On the acknowledgment page, author Leah Thomas said “Many people who read Because You’ll Never Meet Me assumed it would be a stand-alone…The trouble is, the world isn’t like that. We don’t have endings. We continue to grow and struggle and mourn and triumph and live.”
When I finished reading the first book about best friends Ollie Paulot and Moritz Farber, I thought it was the end of it. Ollie and Moritz are destined never to meet. Contact with electricity will cause seizures for Ollie. Moritz has an electronic pacemaker. The two develop a strong bond through their letters. The first book ends with Ollie trying to brave the outside world.
In Nowhere Near You, the letters continue as they both meet kids like them.
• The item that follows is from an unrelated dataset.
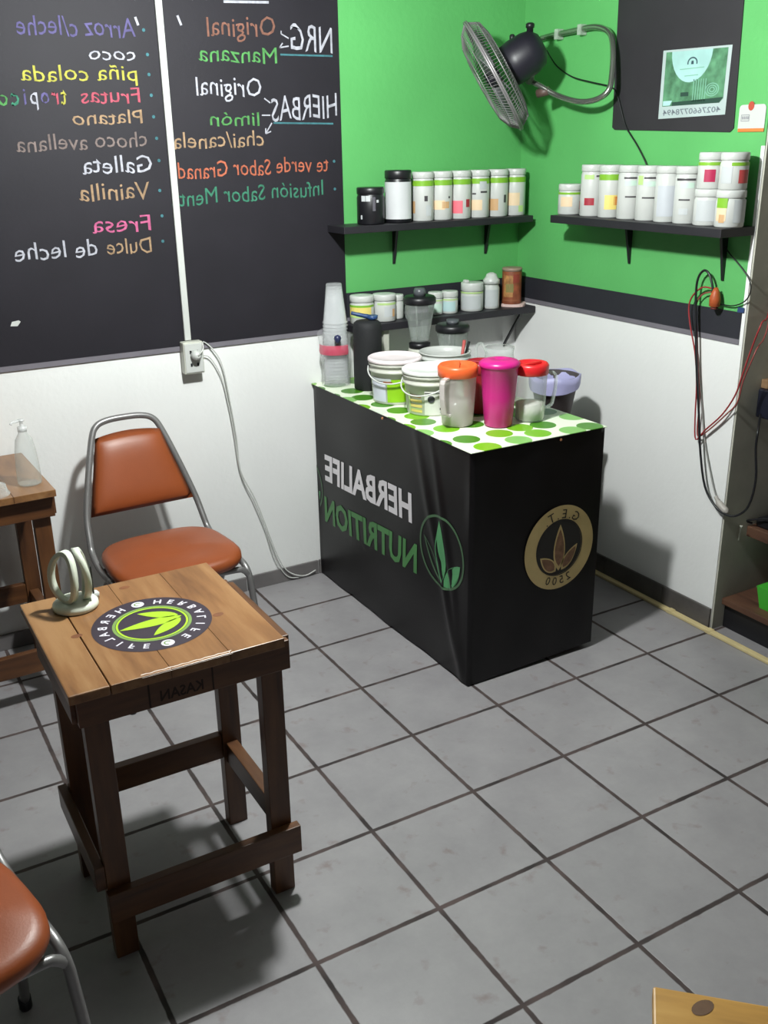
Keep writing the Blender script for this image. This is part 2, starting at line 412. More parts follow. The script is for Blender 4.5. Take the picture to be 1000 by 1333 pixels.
for a in [('Arroz c/leche', 177, 49, 22, 44, 25, PU), ('coco', 177, 79, 116, 77, 17, WH), ('piña colada', 179, 104, 28, 106, 20, YE_),
          ('Frutas', 183, 134, 106, 134, 20, RD), ('Platano', 186, 160, 95, 163, 18, TN), ('choco avellana', 192, 190, 22, 198, 20, BR),
          ('Galleta', 199, 224, 108, 226, 22, WH), ('Vainilla', 196, 258, 104, 262, 22, TN), ('Fresa', 197, 300, 121, 303, 21, PK),
          ('Dulce', 198, 328, 140, 331, 20, TN), ('de leche', 128, 333, 20, 340, 22, WH),
          ('Original', 359, 47, 270, 46, 25, BN), ('Manzana', 361, 83, 259, 79, 21, GN), ('NRG', 433, 68, 379, 66, 34, WH),
          ('Original', 341, 126, 256, 123, 24, WH), ('HIERBAS', 439, 152, 354, 157, 30, WH), ('limón', 338, 163, 274, 164, 18, GN),
          ('chai/canela', 344, 190, 226, 194, 20, TN), ('te verde Sabor Granada', 428, 222, 222, 234, 20, OR_), ('Infusión Sabor Menta', 421, 254, 224, 269, 20, TG)]:
    chalk_line(*a)
# 'tropico' in mixed colours
sp = [('t', 88, 80, YE_), ('r', 77, 68, RD), ('o', 65, 54, PU), ('p', 50, 40, WH), ('i', 35, 32, PU), ('c', 26, 15, TG), ('o', 11, -2, GN)]
for ch, a, b, c in sp: chalk_line(ch, a, 135+(88-a)*.02, b, 135+(88-b)*.02, 22, c)
def chalk_strokes(lst, col, r=0.0028):
    for st in lst:
        mb = MB(); pts = [cpt(*p) for p in st]
        up = Vector((0, 0, r))
        for p, q in zip(pts[:-1], pts[1:]):
            d = (q-p).normalized(); n = Vector((-d.z, 0, d.x))*r
            mb.poly([p-n, q-n, q+n, p+n])
        mb.build('chalk_stroke', chalk(col), cb, fix=False, world=True)
def chalk_dots(lst, col, r=0.0055):
    for u, v in lst:
        mb = MB(); c = cpt(u, v)
        mb.poly([c+Vector((math.cos(k*PI/5)*r, 0, math.sin(k*PI/5)*r)) for k in range(10)])
        mb.build('chalk_bullet', chalk(col), cb, fix=False, world=True)
chalk_dots([(187, 39), (192, 71), (194, 97), (197, 124), (200, 152), (204, 180), (207, 209), (208, 248), (211, 281), (212, 314), (435, 210), (436, 246)], TE)
chalk_strokes([[(433, 73), (365, 71)], [(434, 161), (356, 160)]], TE, .003)
chalk_strokes([[(176, 22), (180, 33)], [(231, 20), (236, 33)], [(291, 2), (350, 3)]], WH, .004)
chalk_strokes([[(376, 50), (366, 44), (366, 40)], [(376, 60), (364, 62), (368, 56)], [(352, 134), (344, 128)], [(352, 150), (341, 150)], [(354, 160), (346, 174), (353, 171)], [(346, 174), (346, 167)]], WH, .0022)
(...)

Thomas likes to write these sci-fi-like stories, but the world she created is as real as it can get. In the second book, we get to know other “laboratory kids.” Arthur, a boy with fragile bones which keep on healing. Bridget, a girl who could take out her heart so as not to feel anything. Molly, a girl with two mouths.
“As a kid, I daydreamed about being normal, like kids with glasses still daydream about being astronauts. Daydreams aren’t realistic. I only wanted normal because I thought normal was a word that meant ‘surviving the world.'”
The thing is, readers thought that they would finally learn the mystery behind these laboratory kids. What with the search for Mortiz’s mom, a.k.a the evil doctor who started it all, when some of them started dying. No spoilers, promise. But as Thomas said, this book is about Moritz and Ollie living their lives. It shows how, despite their special condition, they could live a normal life. And they deserve to. That’s what Nowhere Near You is all about.
There are also some heartbreaking scenes about Ollie’s doctor here. We all can see a part of ourselves in him. A man who searches for the answer when it is right in front of him. And how our actions affect the people around us, especially those the ones we love.
“Maybe feeling alone is what normal means. Maybe everyone on the planet is a hermit until they share that with someone else.”
Moritz’s story is somehow convenient but nonetheless did not take the realness from it. The scenes from his new school are what I enjoyed reading the most. Apart from his relationship woes with Owen. Ollie’s road trip was fun, too. I particularly like the emotionless Bridget who could take her heart out of her body, and the discussion of the concept of loneliness, mostly through her character. Despite not providing the expected closure, the end will satisfy the readers and will keep their hearts warm.
Geek Rate
Sky god worthy (5 out of 5 stars). There’s still the mixture of feelings I felt when I first read the letters of Ollie and Moritz: warmth, loneliness, sadness, excitement, joy. But in Nowhere Near You, it is clear that they both grew up, while still learning about life along the way. If the goal of the story is to show how we could triumph in life despite our circumstances, then it was achieved.